- [The request] Look below and pull out each line with the word "tuple".

────────────────

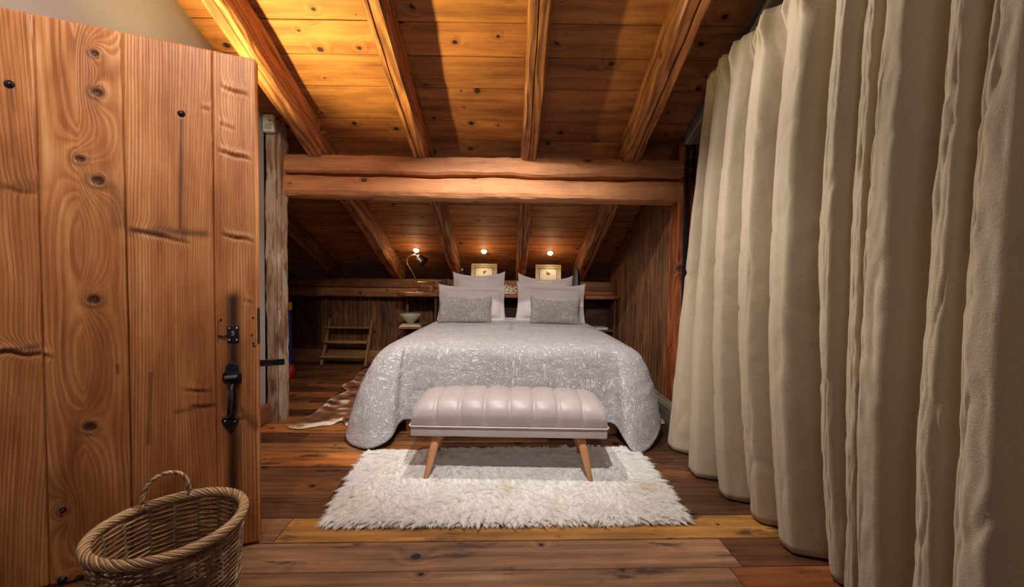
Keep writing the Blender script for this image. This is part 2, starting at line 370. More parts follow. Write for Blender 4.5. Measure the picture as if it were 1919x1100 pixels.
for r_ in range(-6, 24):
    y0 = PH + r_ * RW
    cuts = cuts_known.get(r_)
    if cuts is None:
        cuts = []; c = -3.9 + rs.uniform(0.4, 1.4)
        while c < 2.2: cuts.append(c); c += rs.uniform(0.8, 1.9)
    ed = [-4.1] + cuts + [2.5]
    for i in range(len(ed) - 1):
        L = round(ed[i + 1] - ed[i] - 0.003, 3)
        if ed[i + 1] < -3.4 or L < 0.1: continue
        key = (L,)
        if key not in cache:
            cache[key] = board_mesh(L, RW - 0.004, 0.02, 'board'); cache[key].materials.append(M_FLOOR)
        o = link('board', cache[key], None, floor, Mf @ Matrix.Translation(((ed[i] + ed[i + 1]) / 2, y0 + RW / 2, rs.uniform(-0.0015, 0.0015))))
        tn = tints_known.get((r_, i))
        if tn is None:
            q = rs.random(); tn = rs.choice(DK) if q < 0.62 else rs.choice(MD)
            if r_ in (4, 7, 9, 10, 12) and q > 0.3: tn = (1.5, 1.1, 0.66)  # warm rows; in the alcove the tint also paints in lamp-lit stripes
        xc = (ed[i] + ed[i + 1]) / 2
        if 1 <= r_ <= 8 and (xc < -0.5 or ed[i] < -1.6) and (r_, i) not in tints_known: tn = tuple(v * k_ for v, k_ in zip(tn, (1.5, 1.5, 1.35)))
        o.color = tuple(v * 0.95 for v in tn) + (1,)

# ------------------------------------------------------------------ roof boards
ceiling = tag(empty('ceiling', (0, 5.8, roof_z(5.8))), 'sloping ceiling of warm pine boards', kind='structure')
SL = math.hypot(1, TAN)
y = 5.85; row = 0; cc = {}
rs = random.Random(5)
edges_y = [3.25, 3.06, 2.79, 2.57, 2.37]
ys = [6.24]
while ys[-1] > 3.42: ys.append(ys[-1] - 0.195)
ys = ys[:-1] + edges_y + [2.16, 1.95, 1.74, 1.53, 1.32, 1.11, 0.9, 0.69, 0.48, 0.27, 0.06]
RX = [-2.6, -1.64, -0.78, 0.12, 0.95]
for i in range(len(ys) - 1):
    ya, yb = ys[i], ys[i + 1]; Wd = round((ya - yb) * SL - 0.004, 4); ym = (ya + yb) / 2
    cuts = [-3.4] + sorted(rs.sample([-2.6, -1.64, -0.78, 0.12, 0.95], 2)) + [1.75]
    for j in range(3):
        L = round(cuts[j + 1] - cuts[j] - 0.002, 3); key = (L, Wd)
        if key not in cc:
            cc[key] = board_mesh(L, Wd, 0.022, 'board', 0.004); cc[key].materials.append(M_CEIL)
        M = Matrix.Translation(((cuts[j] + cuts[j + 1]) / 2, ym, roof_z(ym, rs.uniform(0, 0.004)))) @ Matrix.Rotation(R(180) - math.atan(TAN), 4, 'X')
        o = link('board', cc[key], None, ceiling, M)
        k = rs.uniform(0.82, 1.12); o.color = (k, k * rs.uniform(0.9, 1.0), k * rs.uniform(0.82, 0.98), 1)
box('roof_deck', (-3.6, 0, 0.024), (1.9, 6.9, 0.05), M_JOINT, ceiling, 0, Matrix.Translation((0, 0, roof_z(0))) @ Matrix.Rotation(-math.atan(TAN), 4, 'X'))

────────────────

- [Task response]
        if 1 <= r_ <= 8 and (xc < -0.5 or ed[i] < -1.6) and (r_, i) not in tints_known: tn = tuple(v * k_ for v, k_ in zip(tn, (1.5, 1.5, 1.35)))
        o.color = tuple(v * 0.95 for v in tn) + (1,)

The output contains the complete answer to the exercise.